Collect Reflections: The Fourth Sunday in Advent

El_GRECO_Annunciation

Collect for the Fourth Sunday of Advent

Annunciation

“Stir up your power, O Lord, and with great might come among us; and as we are sorely hindered by our sins from running the race that is set before us, let your bountiful grace and mercy speedily help and deliver us; through Jesus Christ our Lord, to whom, with you and the Holy Spirit, be honor and glory, now and for ever. Amen.”

The Fourth Sunday in Advent is subtitled “Annunciation”, because the Gospel passages assigned for this Sunday focus on (in different ways) the announcement of the Messiah’s birth more than the actual birth itself. The Gospel passage we read in church today (Luke 1:26-38) is what you might call the Annunciation proper, because it is the passage that gives the famous and full account of the conversation between the Angel Gabrial and the Virgin Mary commonly called the Annunciation (and depicted in art under that name). This particular Gospel (for Year B in the Sunday Lectionary) has resonances with our Collect that the other Gospel passages assigned for Years A and C don’t quite have. I’d like to focus on those resonances briefly.

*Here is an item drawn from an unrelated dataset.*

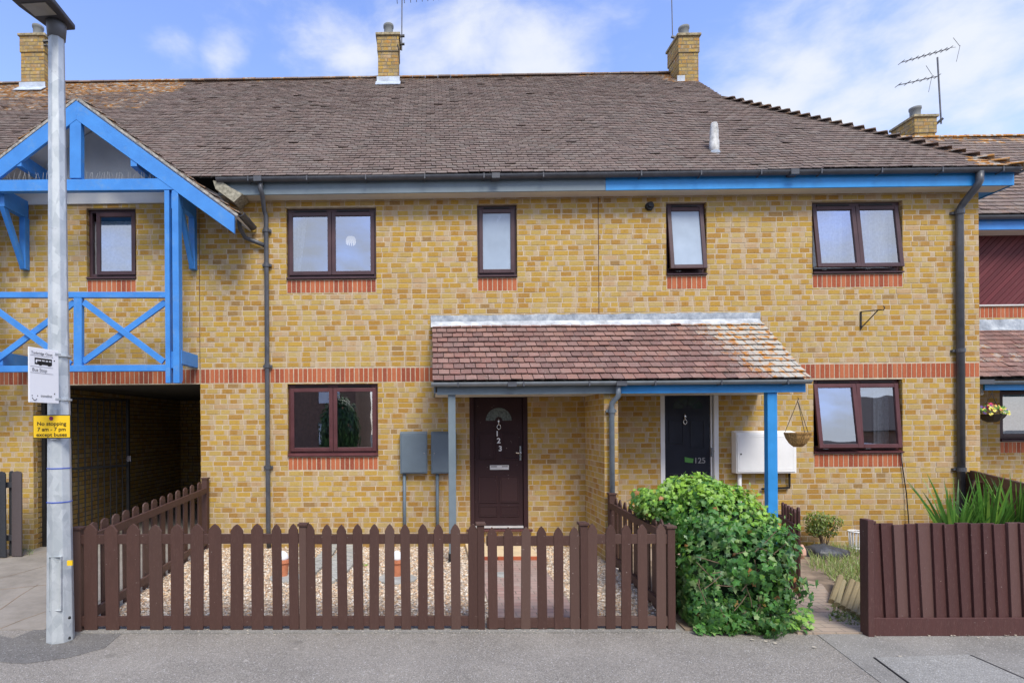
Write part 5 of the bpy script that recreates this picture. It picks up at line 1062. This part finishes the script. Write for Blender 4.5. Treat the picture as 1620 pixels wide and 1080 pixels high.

Commentators on Scripture down through church history have noticed that as a Gospel writer, Luke gives particular prominence to the Holy Spirit. The Holy Spirit makes more explicitly identified appearances in Luke than in any other Gospel, and so many students of Scripture and theologians have concluded that Pneumatology (the doctrine of the Holy Spirit) is one of Luke’s theological emphases. It is no surprise, then, that the Holy Spirit makes an appearance in the story of the Annunciation. After hearing the announcement of her miraculous pregnancy and the coming birth of her son, Mary asks a rather natural question: “And Mary said to the angel, “How will this be, since I am a virgin? And the angel answered her, “The Holy Spirit will come upon you, and the power of the Most High will overshadow you; therefore the child to be born will be called holy—the Son of God.” (Luke 1:34-35, emphasis mine). The Holy Spirit is the agent of this miracle by his presence and his power, and it is these two features of the Holy Spirit’s work that we find our resonances with the Collect.

We ask in this Collect that God would stir up his power and come among us. We ask, in other words, for the presence and the power of God. We also ask that God’s grace and mercy would help and deliver us. Presence. Power. Grace. Mercy. Help. Deliverance. All of these things have the same source, and they all come to us by the same agency: the Holy Spirit himself. When we ask God for his presence and power, He answers with the Spirit. Or when we request grace and mercy, we receive it through the Holy Spirit’s work. Or when we cry out for help and deliverance, the Spirit himself comes to rescue us. The best answer to all of these prayers is the personal presence and power of the Third Person of the Holy Trinity, who is God Himself. When we ask God for the things toward which this Collect directs us, we are not asking for anything less than God, since it is only in, through, and from God that our prayers are answered. And so, let us ask for all these things. But let us also simply pray for more and more of the presence and power of the Holy Spirit in our lives, since He is the ultimate answer to our prayers anyway. Come, Holy Spirit. Come and have your way. Amen.